What if Tom had won the 1998 Democratic Primary for mayor and then became mayor after the November election? I've never had this discussion with him although I have often thought about it. I do not know if he would have supported a proposed merger of the old City with the County had he been mayor at the time. My belief is he would not have - but that is strictly my belief. My belief is his would have been an administration affixed to the old City, addressing the concerns and needs that Mayor Armstrong did do, and not flirting with the wants, needs, dollars, and voters to be found in the county. Maybe I would be wrong, I do not know. This is all speculation. What if, though?
Let's assume for a moment that the Chief Executive of the old City had chose in 2000 to protect the interests of the old City by way of opposing merger with his bully pulpit. Would such a stance had been enough to defeat it? Merger had certainly been defeated in the past, at least twice in my voting lifetime, although I voted one way the first time then, like John Kerry, switched on the second. What if?
There are presently calls on blogs here and there to in someway undo the merger, to unmerge. Ironically, many of those calls are coming in from southwest Jefferson County which has undoubtedly benefitted from merger by way of having representation by people who actually live in the area. They are getting additional urban services without paying any additional Urban Services taxes. Before merger, southwest Jefferson was represented on the old Fiscal Court by someone who lived by Chickasaw Park in southwestern Louisville.
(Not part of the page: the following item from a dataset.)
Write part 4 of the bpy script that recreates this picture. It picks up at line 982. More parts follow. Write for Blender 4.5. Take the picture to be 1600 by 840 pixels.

That isn't to say that person's representation was bad - it wasn't - but it also wasn't closeby.
Undoing the merger vote would take legislative action in Frankfort [legislative action is an oxymoron lately] as well as a vote here in Louisville - I think. I'm not really sure and haven't closely studied Chapter 67C of the Kentucky Revised Statutes, the Bible for Louisville-Jefferson County Metro. The law that was written and passed allowing us to merge was well-written enough to make the undoing rather undoable. But again, What if?
Had merger failed, where would we be today? Specifically, about whom would Preston and I had been talking last night when speaking of the next mayor's race. It is true that all of the announced candidates are (to my knowledge) residents of the old City of Louisville. So they could all be running in that race as well as the current one. Let me note here that, conversely, there is no one currently running who could be identified as a "county" person, someone such as Irv Maze or David Stengel or Denise Harper Angel, all three of whom have roots in Okolona, a Democratic, if conservative, bastion of Democratic primary votes.
I guess my question is this - where would we be if not for Merger? I'm curious if any of my six faithful readers would care to address that question. The comments section is open for your ideas.
*****
For of all sad words of tongue or pen, The saddest are these: "It might have been!
-- John Greenleaf Whittier
1 comment:
Jeff, you and I don't disagree on much -- but this is one topic where I believe we disagree. I voted for merger, and was glad to do it. I'd do it again.
I think merger helped the city change its image of itself. When we arrived in 1992, this town felt to me as if it was in suspended animation. As I've shared with you, that seemed to change sometime in the late 90s. And I believe merger accelerated that change.
Louisville is much more of a "can-do" city than it was fifteen years ago. It thinks of itself differently, and it IS different, in many small and large ways. I'm not sure it would be that much different if merger hadn't happened.
Do I think it's all been positive? No. I don't like the dual-taxation system, and I don't like how microscopic in focus it has made some of the council-folk. Overall, though, I think it has been a good thing for the city.